7: Blog Tyrant’s Modern Strategy

Blog Tyrant is cited in just about every one of these posts, and with good reason. Ramsay, the guy behind it, is really good at what he does, and has published several posts over the years about guest blogging. I chosen the more recent of them, updated this past February, though it’s a more generic blogging article rather than solely about guest posting.

Blog Tyrant

A good chunk of the article is about guest posting, and it gives some good examples of how to categorize the various blogs you might want to post on. A lot of people, when they guest post, feel like they don’t want to offer a guest post for a site that is “below them” in quality or traffic. The idea, I guess, is that those sites aren’t giving them much value so why spend the effort on it?

The fact is, a site that is “below” you is not valueless. For one thing, they can explode in popularity and surpass you, and then they might recognize that you didn’t do them any favors and may be less likely to do you any in return. Plus, if you’re not willing to help someone lower on the totem pole, why would anyone higher than you want to help you?

8: Writing My Destiny’s Perspective

This is another one of those sites you might not have heard of, but that has some interesting perspectives to share. It’s another freelance writer – a guy named Jawad Khan – who writes and ghostwrites for a lot of different businesses, entrepreneurs, and marketers. He talks about what guest blogging is, why you would want to do it, how it can benefit you, and what you can get out of it beyond just traffic.

Once again, this post isn’t entirely a strategy you can implement; rather it’s another perspective you can read about to see things from another angle.

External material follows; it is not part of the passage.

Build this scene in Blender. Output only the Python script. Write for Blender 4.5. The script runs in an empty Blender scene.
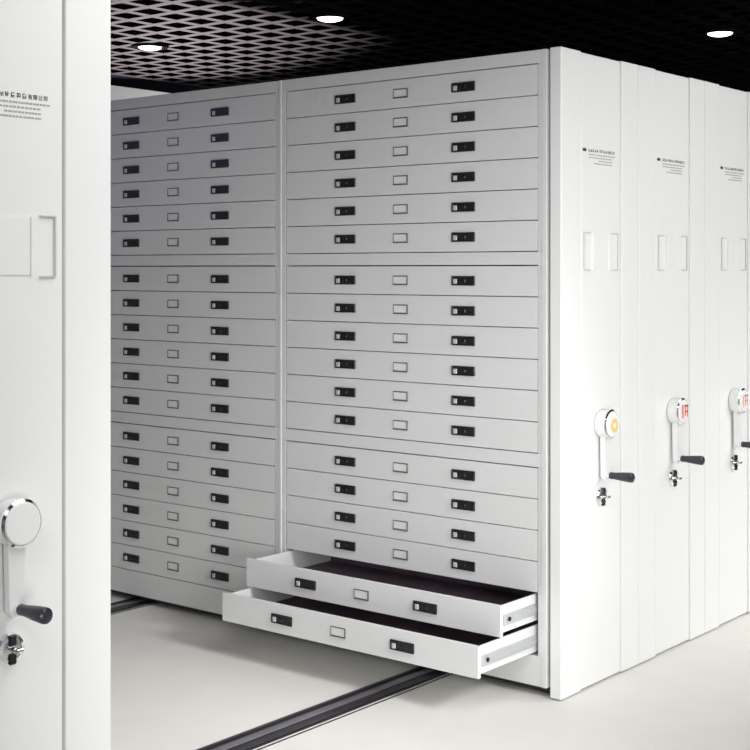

I consider it rather valuable to be able to look at your industry from the perspective of the people supporting it, and this instance is no exception.

9: Ali Luke on ProBlogger

When you want more mechanical, usable tips, ProBlogger is generally a great place to go. In this case, it’s a guest post on that site, from the owner of Aliventures. He dives right in and gives you tips to make sure your guest blog pitches are accepted at as high a rate as possible. No one set of tips can give you a 100% success rate, but you can get pretty close if you approach things the right way.

ProBlogger Get Post Accepted

One of the strategies in the Art of War is to pick your battles carefully. Choosing the right sites, making sure you’re fully prepared, and studying the opposition to make sure you’re well positioned to win; it’s all there. In guest blogging, it’s all about studying the sites you want to post on, learning their quality levels, their perspectives, their guidelines and recommendations, and where you fit amongst it all.

The more preparation you do before your pitch and with the pitch itself, the more likely you are to be able to get your guest post published. Ali covers a little bit of everything, from studying sites to writing bios, and it’s all valuable information.

10: My Own Content

You had to know it was coming, right? No blogger is going to give up a prime opportunity to talk about one of their specialties. In this case, it’s my composite guide to guest blogging; everything I know compressed into 2,000 words. You can see elements of strategies from other authors on this list, like my three-tier system instead of the two-tier system mentioned above. What other elements can you spot?

I like to think I have something that works and is repeatable by people who can replicate my position. In fact, I’m pretty confident that others have been able to guest post based on my information.